そんな自然の中でしばしば遭遇するアオダイショウ。飼育する“だけ”なら結構簡単な部類に入ります。
――が、ちょっと待って下さい。
アオダイショウ飼育の注意点について、これだけは押さえていて欲しいということを2つまとめてみました。
1つ目は匂いが強い個体が多いことに注意して下さい。
ヘビに匂いがあるの? と思われるかもしれませんが、ヘビは警戒した時に尾にある臭腺から匂いを発します。
ヘビの種類によって匂いは色々と異なるのですが、アオダイショウは青が付く名前のとおり、(個人的な感覚では)キュウリの匂いを5~10倍にしたような青臭い匂いがします。
衣類や手に匂いが付くと、なかなか落ちませんので注意が必要ですが、数ヶ月かけて飼育に慣らしていくことで、人間にも慣れて、匂いを発することは少なくなります。
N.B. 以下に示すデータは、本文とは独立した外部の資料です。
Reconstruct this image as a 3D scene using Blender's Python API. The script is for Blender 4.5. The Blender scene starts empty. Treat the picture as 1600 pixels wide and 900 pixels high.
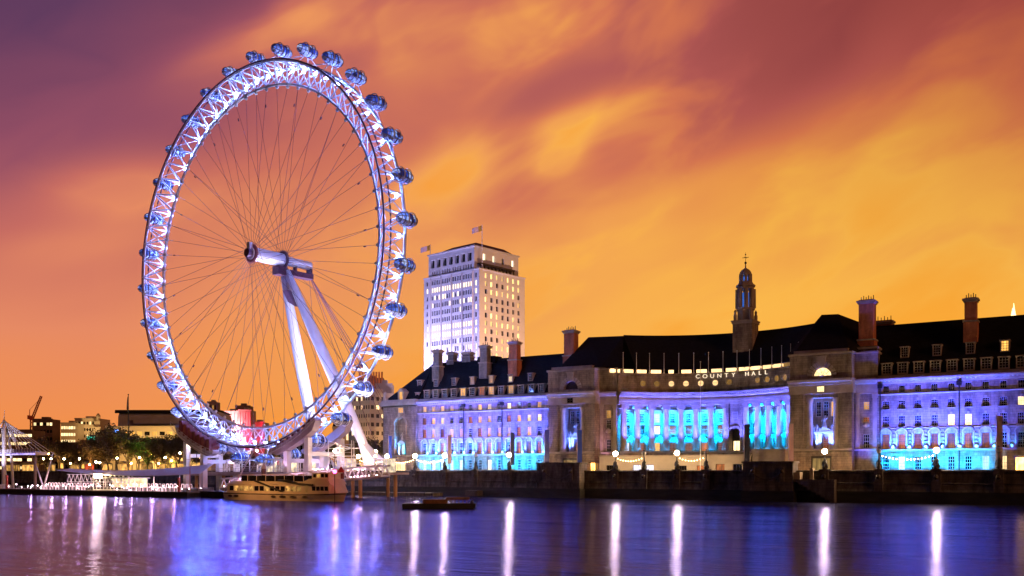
import bpy, math, random
from math import sin, cos, tan, pi, radians, sqrt, atan2, hypot
from mathutils import Vector, Matrix
random.seed(11)
S = bpy.context.scene
COL = S.collection

# ------------------------------------------------------------------ camera
cam_d = bpy.data.cameras.new('camera'); cam = bpy.data.objects.new('camera', cam_d); COL.objects.link(cam)
cam.location = (0, 0, 7.5); cam.rotation_euler = (radians(90), 0, 0)
cam_d.sensor_width = 36; cam_d.lens = 33.75; cam_d.shift_y = 287/1600
cam_d.clip_start = 0.5; cam_d.clip_end = 9000
S.camera = cam
S.render.engine = 'CYCLES'
S.view_settings.view_transform = 'Standard'; S.view_settings.look = 'None'
S.view_settings.exposure = 0; S.view_settings.gamma = 1
S.cycles.use_denoising = True
try: S.cycles.denoiser = 'OPENIMAGEDENOISE'
except Exception: pass
S.cycles.max_bounces = 6; S.cycles.diffuse_bounces = 2; S.cycles.glossy_bounces = 3
S.cycles.sample_clamp_indirect = 8; S.cycles.blur_glossy = 0.3
S.cycles.use_light_tree = True

# ------------------------------------------------------------------ sky
def srgb(r, g, b):
    f = lambda c: (c/255/12.92) if c <= 10 else ((c/255+0.055)/1.055)**2.4
    return (f(r), f(g), f(b), 1)
W = bpy.data.worlds.new('World'); S.world = W; W.use_nodes = True
nt = W.node_tree; nt.nodes.clear()
def N(t, **k):
    n = nt.nodes.new(t)
    for a, b in k.items(): setattr(n, a, b)
    return n
def L(a, b): nt.links.new(a, b)
def M(op, a, b=None, c=None, clamp=False):
    n = N('ShaderNodeMath', operation=op); n.use_clamp = clamp
    for i, v in enumerate((a, b, c)):
        if v is None: continue
        if isinstance(v, (int, float)): n.inputs[i].default_value = v
        else: L(v, n.inputs[i])
    return n.outputs[0]
def ramp(fac, stops, interp='LINEAR'):
    n = N('ShaderNodeValToRGB'); cr = n.color_ramp; cr.interpolation = interp
    while len(cr.elements) < len(stops): cr.elements.new(0.5)
    for e, (p, c) in zip(cr.elements, stops): e.position = p; e.color = c
    L(fac, n.inputs[0]); return n.outputs[0]
def mixc(f, a, b, blend='MIX'):
    n = N('ShaderNodeMix', data_type='RGBA', blend_type=blend)
    if isinstance(f, (int, float)): n.inputs[0].default_value = f
    else: L(f, n.inputs[0])
    for i, v in ((6, a), (7, b)):
        if isinstance(v, tuple): n.inputs[i].default_value = v
        else: L(v, n.inputs[i])
    return n.outputs[2]
tc = N('ShaderNodeTexCoord'); sp = N('ShaderNodeSeparateXYZ'); L(tc.outputs['Generated'], sp.inputs[0])
X, Y, Z = sp.outputs
az = M('ARCTAN2', X, Y)                                   # azimuth, 0 = across the river
el = M('ARCSINE', Z)                                      # elevation in radians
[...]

2つ目はWC(Wild Caughtの略。野生の個体を採集したもの)個体には寄生虫がついている可能性が高いという問題です。
ヘビにどんな寄生虫が付いているかというと、ダニ、線虫、条虫、原虫などです。
とはいえ、自然の中で暮らしている個体は寄生虫を持っていても状態良く元気に暮らしています。
寄生対象を殺してしまうと寄生虫本体も生きていけなくなりますので。
ですが、飼育下ではストレスや餌の片寄り、気温や湿度の変化などでヘビが体調を崩すことがあります。
そんな時に寄生虫の数が増えたりすると……せっかく捕獲してきたアオダイショウが死んでしまうこともあり得ます。
さらにもう一つ頭の痛い問題があります。
それはダニなどの寄生虫が、飼育中の他のヘビにうつる問題です。
WC個体を1家で1匹だけ飼うなら良いのですが、1部屋に他のヘビがいる場合、ダニは特に注意したいです。
蔓延すると完全駆除がめんどうな作業になります。
以上、アオダイショウを飼育する前に認識しておいて欲しい注意点でした。
やっぱりWC個体を飼育するには、それなりの覚悟と投資が必要だと私は思います。
コーンスネークのCB個体の方が飼いやすいのですが――それが分かっていても、身近にいるアオダイショウを飼育したいという欲求は湧いてくるものだからです。
なにせ“自然の一部を家に持ち帰ってみたくなる”というのは、数千年以上前から人間が持っている本能でもありますので。
最後に。日本においてアオダイショウやシマヘビ、ジムグリは飼育に手を出しやすい種類です。
機会があったら、多少の投資と真面目な覚悟を持って、ぜひチャレンジしてみて下さい。